— Aim of the exercise —
Which lines in the records below contain the word "image"? Copy each of them.

— The records —
****
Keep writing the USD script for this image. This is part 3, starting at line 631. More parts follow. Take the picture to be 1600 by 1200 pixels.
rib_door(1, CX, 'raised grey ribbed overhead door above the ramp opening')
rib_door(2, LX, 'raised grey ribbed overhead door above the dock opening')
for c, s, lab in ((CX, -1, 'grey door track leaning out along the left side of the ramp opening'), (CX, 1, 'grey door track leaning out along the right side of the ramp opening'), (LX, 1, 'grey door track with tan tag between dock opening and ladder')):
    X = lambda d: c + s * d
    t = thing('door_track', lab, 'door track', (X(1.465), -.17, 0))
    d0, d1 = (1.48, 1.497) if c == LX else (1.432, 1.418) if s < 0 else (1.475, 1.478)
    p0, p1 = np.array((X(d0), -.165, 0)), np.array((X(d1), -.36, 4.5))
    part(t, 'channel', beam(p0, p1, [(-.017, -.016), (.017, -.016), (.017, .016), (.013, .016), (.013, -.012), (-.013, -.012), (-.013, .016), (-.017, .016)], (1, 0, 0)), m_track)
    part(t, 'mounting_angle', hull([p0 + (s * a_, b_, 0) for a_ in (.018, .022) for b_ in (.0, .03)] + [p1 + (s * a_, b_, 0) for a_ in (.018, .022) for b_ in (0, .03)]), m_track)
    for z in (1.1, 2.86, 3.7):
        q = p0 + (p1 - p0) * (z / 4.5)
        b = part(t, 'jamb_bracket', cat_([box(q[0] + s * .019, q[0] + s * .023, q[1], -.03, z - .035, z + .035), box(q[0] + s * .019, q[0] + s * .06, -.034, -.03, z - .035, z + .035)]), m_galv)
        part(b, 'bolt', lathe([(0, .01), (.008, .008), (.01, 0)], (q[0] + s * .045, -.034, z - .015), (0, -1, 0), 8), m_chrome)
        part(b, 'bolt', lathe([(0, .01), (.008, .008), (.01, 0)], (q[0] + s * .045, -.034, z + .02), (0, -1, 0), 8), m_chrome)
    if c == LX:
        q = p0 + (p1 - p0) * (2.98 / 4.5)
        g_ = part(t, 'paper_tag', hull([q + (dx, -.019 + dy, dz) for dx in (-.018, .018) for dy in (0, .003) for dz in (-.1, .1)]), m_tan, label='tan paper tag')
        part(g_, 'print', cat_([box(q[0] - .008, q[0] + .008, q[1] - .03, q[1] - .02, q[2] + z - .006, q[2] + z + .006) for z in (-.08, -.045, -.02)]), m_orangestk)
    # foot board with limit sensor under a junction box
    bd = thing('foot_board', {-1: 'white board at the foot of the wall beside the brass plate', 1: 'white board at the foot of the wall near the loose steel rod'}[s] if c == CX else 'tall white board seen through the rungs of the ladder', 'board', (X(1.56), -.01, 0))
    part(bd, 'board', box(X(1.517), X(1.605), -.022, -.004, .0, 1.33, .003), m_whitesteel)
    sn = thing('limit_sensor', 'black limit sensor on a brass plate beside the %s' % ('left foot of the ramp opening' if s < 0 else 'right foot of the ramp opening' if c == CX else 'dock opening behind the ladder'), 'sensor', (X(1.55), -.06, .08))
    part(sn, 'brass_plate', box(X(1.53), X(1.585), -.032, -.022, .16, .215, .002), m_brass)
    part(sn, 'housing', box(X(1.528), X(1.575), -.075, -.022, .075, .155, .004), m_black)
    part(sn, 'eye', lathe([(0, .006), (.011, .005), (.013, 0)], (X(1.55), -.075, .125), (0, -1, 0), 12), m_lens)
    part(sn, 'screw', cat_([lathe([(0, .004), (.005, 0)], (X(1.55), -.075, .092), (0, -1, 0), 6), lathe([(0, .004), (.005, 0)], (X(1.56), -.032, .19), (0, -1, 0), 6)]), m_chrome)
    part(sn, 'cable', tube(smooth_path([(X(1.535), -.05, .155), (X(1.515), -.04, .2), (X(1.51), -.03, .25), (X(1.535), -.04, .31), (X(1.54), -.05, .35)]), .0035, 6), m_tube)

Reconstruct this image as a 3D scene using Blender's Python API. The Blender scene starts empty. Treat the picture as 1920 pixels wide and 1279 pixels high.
****
— Reply to the exercise —
Keep writing the USD script for this image. This is part 3, starting at line 631. More parts follow. Take the picture to be 1600 by 1200 pixels.
Reconstruct this image as a 3D scene using Blender's Python API. The Blender scene starts empty. Treat the picture as 1920 pixels wide and 1279 pixels high.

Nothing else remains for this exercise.